Living in New York is a unique experience, as one lives among over eight million people with incredibly diverse backgrounds. Many people get around the city on the subway, which is always crowded with fascinating people doing hundreds of different things and going all kinds of places. Living in this unique environment allows Julius to make philosophic observations about humanity. It also makes him feel alone, which is ironically a common feeling when one is navigating a crowded place like New York by themselves. For instance, recall how he goes to the overpass full of people near the ruins of the World Trade Center. He says:

I felt conspicuous, the only person among the crowd who stopped to look out from the overpass at the site. Everyone else went straight ahead, and nothing separated them, nothing separated us, from the people who had worked directly across the street of the disaster. When we descended the stairs into Vesey Street, we were hemmed in on both sides by a chain-link fence, penned in, “like animals” stumbling to the slaughter … But atrocity is nothing new, not to humans, not to animals.

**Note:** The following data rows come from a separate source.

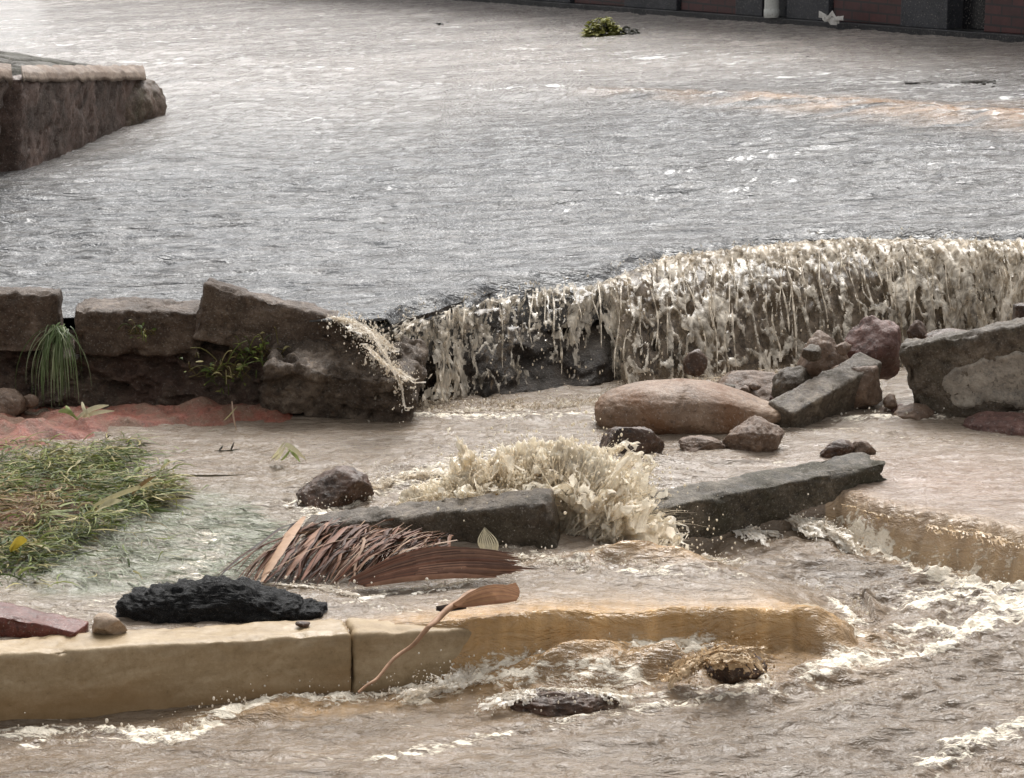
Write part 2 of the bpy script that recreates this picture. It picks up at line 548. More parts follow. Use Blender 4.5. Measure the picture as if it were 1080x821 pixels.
def lower_base(x, y):
    d, i, tt = seg_dist(x, y, [b[0] for b in BND])
    sd = np.where(inside(x, y, LOWPOLY), -d, d)
    ws = np.array([b[1] for b in BND]); os_ = np.array([b[2] for b in BND])
    w = ws[i] * (1 - tt) + ws[np.minimum(i + 1, len(ws) - 1)] * tt
    of = os_[i] * (1 - tt) + os_[np.minimum(i + 1, len(ws) - 1)] * tt
    S = 1 - np.clip(-(sd - of) / w, 0, 1) ** 2
    S = np.where(sd - of > 0, 1, S)
    soft = sstep(.09, .2, w) * (x < P(880, 540, .1)[0])
    S = S * (1 - soft) + soft * sstep(-1, .6, sd / w)
    # high water
    hi = POOL + .015 * sstep(7.0, 8.6, y) + .03 * sstep(.85, 1.1, x) * (1 - sstep(7.6, 8.2, y))
    ks, _, _ = seg_dist(x, y, [KL, K0, K1, K2])
    near = 1 - sstep(.12, .5, ks)
    kt = kerb_top(x)
    stone2 = sstep(K1[0] - .03, K1[0] + .04, x)
    hk = kt - .018 + .038 * sstep(K1[0] - .1, K1[0] + .42, x)
    hi = hi * (1 - near) + hk * near
    lo = .055 * gauss(x, y, P(800, 572, .05), .35, .25)
    return lo + (hi - lo) * S, sd, S, stone2


def poly_px(pts, z):
    return [P(a, b, z) for a, b in pts]


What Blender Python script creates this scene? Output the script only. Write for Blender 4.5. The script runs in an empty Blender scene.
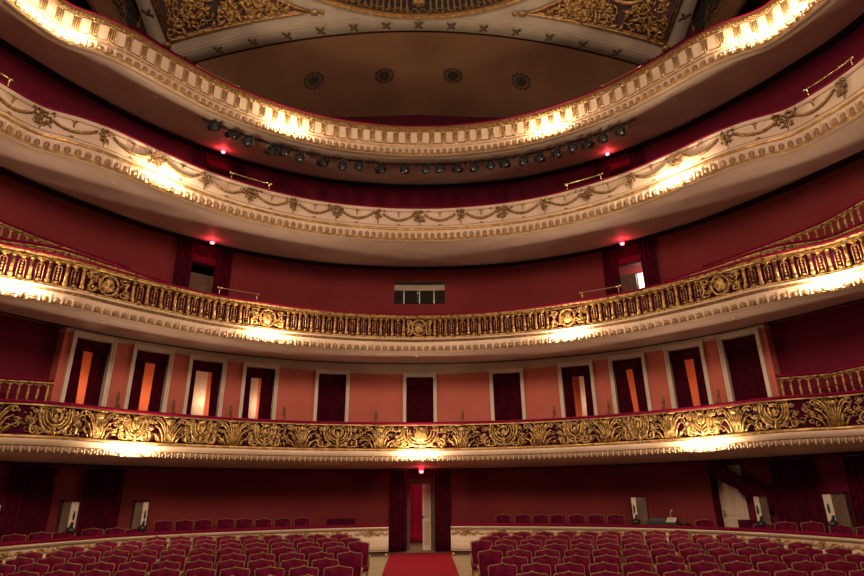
import bpy, math, random
import numpy as np
from mathutils import Matrix, Vector
random.seed(7)
scn = bpy.context.scene
COL = scn.collection
# ------------------------------------------------------------------ camera (eye is the world origin, +Y into the hall)
FPX, PITCH, YAW, ROLL = 575.0, 0.356069, 0.023175, 0.010902
def cam_axes():
    c, s = math.cos(PITCH), math.sin(PITCH)
    F = np.array([0, c, s]); U = np.array([0, -s, c]); R = np.array([1., 0, 0])
    cy, sy = math.cos(YAW), math.sin(YAW)
    Rz = np.array([[cy, sy, 0], [-sy, cy, 0], [0, 0, 1]])
    F, U, R = Rz @ F, Rz @ U, Rz @ R
    cr, sr = math.cos(ROLL), math.sin(ROLL)
    return F, cr*U + sr*R, cr*R - sr*U
CF, CU, CR = cam_axes()
def ray(x, y):
    return CF + (x-432)/FPX*CR - (y-288)/FPX*CU
cd = bpy.data.cameras.new('camera'); cam = bpy.data.objects.new('camera', cd); COL.objects.link(cam)
cd.sensor_width = 36; cd.lens = FPX/864*36; cd.clip_start = 0.05; cd.clip_end = 200
m = Matrix.Identity(4)
for i in range(3):
    m[i][0] = CR[i]; m[i][1] = CU[i]; m[i][2] = -CF[i]
cam.matrix_world = m
scn.camera = cam
# ------------------------------------------------------------------ world, exposure, big lights
w = bpy.data.worlds.new('world'); scn.world = w; w.use_nodes = True
w.node_tree.nodes['Background'].inputs[0].default_value = (1.0, .60, .48, 1)
w.node_tree.nodes['Background'].inputs[1].default_value = 0.11
scn.view_settings.view_transform = 'Standard'; scn.view_settings.look = 'None'
scn.view_settings.gamma = 1; scn.view_settings.use_curve_mapping = False
scn.view_settings.exposure = 0.14
K_LAMP = 62.0
def area(name, loc, rot, size, power, col):
    d = bpy.data.lights.new(name, 'AREA'); d.energy = power; d.color = col; d.size = size; d.shape = 'DISK'
    o = bpy.data.objects.new(name, d); COL.objects.link(o); o.location = loc; o.rotation_euler = rot
    return o
# unseen area lamp over the stage, behind the camera, added as fill
area('stage_fill_light', (0, -3, 8.0), (math.radians(75), 0, 0), 4, 1500, (1, .70, .52))
def point(name, loc, power, col, r=.06):
    d = bpy.data.lights.new(name, 'POINT'); d.energy = power; d.color = col; d.shadow_soft_size = r
    o = bpy.data.objects.new(name, d); COL.objects.link(o); o.location = loc
    return o
# ------------------------------------------------------------------ materials
def hsv_noise(nt, base, dark, scale, detail=4, lo=.4, hi=.65):
    tc = nt.nodes.new('ShaderNodeTexCoord'); n = nt.nodes.new('ShaderNodeTexNoise')
    n.inputs['Scale'].default_value = scale; n.inputs['Detail'].default_value = detail
    r = nt.nodes.new('ShaderNodeValToRGB'); r.color_ramp.elements[0].position = lo; r.color_ramp.elements[1].position = hi
    r.color_ramp.elements[0].color = (*dark, 1); r.color_ramp.elements[1].color = (*base, 1)
    nt.links.new(tc.outputs['Object'], n.inputs['Vector']); nt.links.new(n.outputs['Fac'], r.inputs['Fac'])
    return n, r
def mat(name, col, rough=.7, metal=0, dark=None, scale=3, bump=0, bscale=None, sheen=0, emit=None, es=0, lo=.4, hi=.65):
    m = bpy.data.materials.new(name); m.use_nodes = True; nt = m.node_tree; b = nt.nodes['Principled BSDF']
    b.inputs['Roughness'].default_value = rough; b.inputs['Metallic'].default_value = metal
    if dark is None: dark = tuple(c*.86 for c in col)
    n, r = hsv_noise(nt, col, dark, scale, lo=lo, hi=hi)
    nt.links.new(r.outputs['Color'], b.inputs['Base Color'])
    if bump:
        bn = nt.nodes.new('ShaderNodeBump'); bn.inputs['Strength'].default_value = bump; bn.inputs['Distance'].default_value = .02
        n2 = nt.nodes.new('ShaderNodeTexNoise'); n2.inputs['Scale'].default_value = bscale or scale*4; n2.inputs['Detail'].default_value = 3
        tc = nt.nodes.new('ShaderNodeTexCoord'); nt.links.new(tc.outputs['Object'], n2.inputs['Vector'])
        nt.links.new(n2.outputs['Fac'], bn.inputs['Height']); nt.links.new(bn.outputs['Normal'], b.inputs['Normal'])
    if sheen or rough >= .85: b.inputs['Specular IOR Level'].default_value = .12
    if sheen:
        b.inputs['Sheen Weight'].default_value = sheen; b.inputs['Sheen Roughness'].default_value = .4
        b.inputs['Sheen Tint'].default_value = (*[min(1, c*2+.1) for c in col], 1)
    if emit:
        b.inputs['Emission Color'].default_value = (*emit, 1); b.inputs['Emission Strength'].default_value = es
    return m
M = {}
M['cream'] = mat('cream_plaster', (.63, .475, .345), .55, dark=(.54, .40, .28), scale=1.5, bump=.1, bscale=30)
M['soffit'] = mat('soffit_plaster', (.72, .53, .44), .6, dark=(.62, .45, .37), scale=.9)
M['vault'] = mat('vault_plaster', (.44, .36, .27), .8, dark=(.36, .29, .22), scale=1.2)
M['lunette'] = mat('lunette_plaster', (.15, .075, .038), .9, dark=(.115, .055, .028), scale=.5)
M['gold'] = mat('gilt', (.50, .30, .10), .42, .6, dark=(.08, .04, .012), scale=14, bump=.5, bscale=60, lo=.34, hi=.56)
M['gold_flat'] = mat('gilt_moulding', (.56, .34, .13), .42, .55, dark=(.30, .16, .05), scale=8)
M['gold_old'] = mat('antique_gilt', (.38, .22, .08), .5, .45, dark=(.18, .10, .04), scale=18, bump=.5, bscale=50)
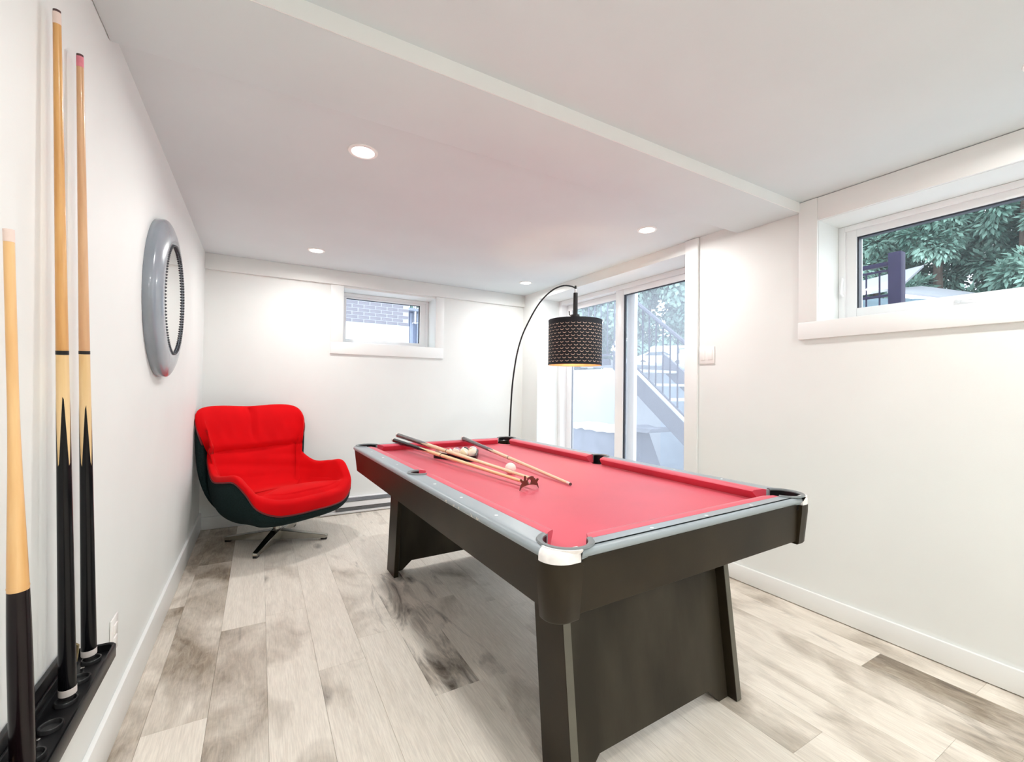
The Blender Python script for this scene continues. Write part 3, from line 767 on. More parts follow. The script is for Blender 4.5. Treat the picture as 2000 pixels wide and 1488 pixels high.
# corner castings: white cap over a dark rounded body
M_CAP = mat('white_corner_plastic', (0.88, 0.84, 0.83), 0.22, var=0.05, scale=60)
for sx in (-1, 1):
    for sy in (-1, 1):
        if (sx, sy) == (-1, 1): continue
        cn = empty('corner_casting', (sx * 0.563, sy * 1.073, 0)); cn.parent = T
        a0 = math.atan2(sy, sx)
        cx0, cy0 = sx * 0.563, sy * 1.073
        ux, uy = OA + 0.001, OB + 0.001
        def outer(ang, rc, off):
            """where a ray from the pocket centre meets the rounded outer corner"""
            px, py = 0.533, 1.034
            ca, sa = abs(math.cos(ang)), abs(math.sin(ang))
            lo, hi = 0.0, 0.3
            A_, B_ = ux + off, uy + off
            for _ in range(40):
                m_ = (lo + hi) / 2; x, y = px + m_ * ca, py + m_ * sa
                qx, qy = x - (A_ - rc), y - (B_ - rc)
                inside = (x < A_ and y < B_) and not (qx > 0 and qy > 0 and math.hypot(qx, qy) > rc)
                if inside: lo = m_
                else: hi = m_
            return lo
        n = 16; hw = math.radians(40)
        prof = [(-1, 0, -0.003), (-1, 0.003, 0.0022), (1, -0.018, 0.0025), (1, -0.010, 0.0005), (1, -0.004, -0.004), (1, -0.0005, -0.010), (1, 0.0008, -0.017), (1, 0.0008, -0.031), (1, -0.020, -0.031)]
        def sweep(prof, zref, nm, m_, hw, label=None):
            bm = bmesh.new(); rows = []
            for i in range(n + 1):
                ang = a0 - hw + 2 * hw * i / n
                Ro = outer(ang, 0.058, 0.0); row = []
                for side_, dr, dz in prof:
                    r_ = (PR + 0.0135 + dr) if side_ < 0 else Ro + dr
                    row.append(bm.verts.new((sx * 0.533 + r_ * math.cos(ang) - cx0, sy * 1.034 + r_ * math.sin(ang) - cy0, zref + dz)))
                rows.append(row)
            k_ = len(prof)
            for a, b in zip(rows[:-1], rows[1:]):
                for q in range(k_): bm.faces.new((a[q], a[(q + 1) % k_], b[(q + 1) % k_], b[q]))
            bm.faces.new(rows[0]); bm.faces.new(rows[-1][::-1])
            o = new_obj(nm, bm, m_, cn, True)
            if label: o['label'] = label
        sweep([(1, -0.034, -0.0315), (1, 0.0012, -0.0315), (1, 0.0005, -0.060), (1, -0.011, ZB - ZT - 0.006), (1, -0.016, ZB - ZT - 0.012), (1, -0.050, ZB - ZT - 0.012)], ZT, 'corner_body', M_LAM, math.radians(46))
        sweep(prof, ZT, 'corner_cap', M_CAP, hw, 'white plastic corner cap')
# legs: two raked side boards and a recessed panel with a cut-out foot at each end
for sy in (-1, 1):
    def vy(v, z): return sy * (v - 0.118 * z)
    for sx in (-1, 1):
        bm = bmesh.new(); u0, u1 = sx * 0.418, sx * 0.390
        pts = [(vy(0.943, 0.0), 0.0), (vy(0.792, 0.0), 0.0), (vy(0.792, ZB + 0.005), ZB + 0.005), (vy(0.943, ZB + 0.005), ZB + 0.005)]
        A = [bm.verts.new((u0, p[0], p[1])) for p in pts]; B = [bm.verts.new((u1, p[0], p[1])) for p in pts]
        bm.faces.new(A); bm.faces.new(B[::-1])
        for i in range(4): bm.faces.new((A[i], B[i], B[(i + 1) % 4], A[(i + 1) % 4]))
        bmesh.ops.bevel(bm, geom=bm.edges[:], offset=0.002, segments=1, affect='EDGES')
        lg = new_obj('leg', bm, M_LAM, T, True)
        bm = bmesh.new()
        q = [(sx * 0.4175, vy(0.9432, 0.004), 0.004), (sx * 0.3905, vy(0.9432, 0.004), 0.004), (sx * 0.3905, vy(0.9432, ZB), ZB), (sx * 0.4175, vy(0.9432, ZB), ZB)]
        A = [bm.verts.new(p) for p in q]; B = [bm.verts.new((p[0], p[1] + sy * 0.0015, p[2])) for p in q]
        bm.faces.new(A); bm.faces.new(B[::-1])
        for i in range(4): bm.faces.new((A[i], B[i], B[(i + 1) % 4], A[(i + 1) % 4]))
        tag(new_obj('edge_band', bm, mat('grey_edge_band', (0.115, 0.108, 0.085), 0.45, var=0.1, scale=8), lg), 'lighter grey edge band of the leg')
    bm = bmesh.new()
    out = [(-0.389, 0), (-0.335, 0), (-0.275, 0.055), (0.275, 0.055), (0.335, 0), (0.389, 0), (0.389, ZB + 0.005), (-0.389, ZB + 0.005)]
    A = [bm.verts.new((u, vy(0.905, z), z)) for u, z in out]; B = [bm.verts.new((u, vy(0.885, z), z)) for u, z in out]
    bm.faces.new(A); bm.faces.new(B[::-1])
    for i in range(8): bm.faces.new((A[i], B[i], B[(i + 1) % 8], A[(i + 1) % 8]))
    M_SCUFF = mat('scuffed_laminate', (0.018, 0.014, 0.008), 0.42, spec=0.28, col2=(0.046, 0.038, 0.026), scale=3.5, stretch=(1.6, 1.6, 0.5), bump=0.04, bscale=90)
    new_obj('end_panel', bm, M_SCUFF, T)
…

In reflecting on the masses of people around him, Julius’s mind goes to the horrible things people have experienced. His thoughts about the trauma these people have dealt with and the parallel he draws between humans and animals allows Cole to explore how the trauma of 9/11 impacts the city. Julius reflects on such themes more and more as the book goes on which contributes to his paranoia and anxiety. His own feelings of isolation also stem in part from his biracial identity, which demonstrates how despite the city’s diversity, its ethnic divisions can make it difficult for some to find a place where they fit in.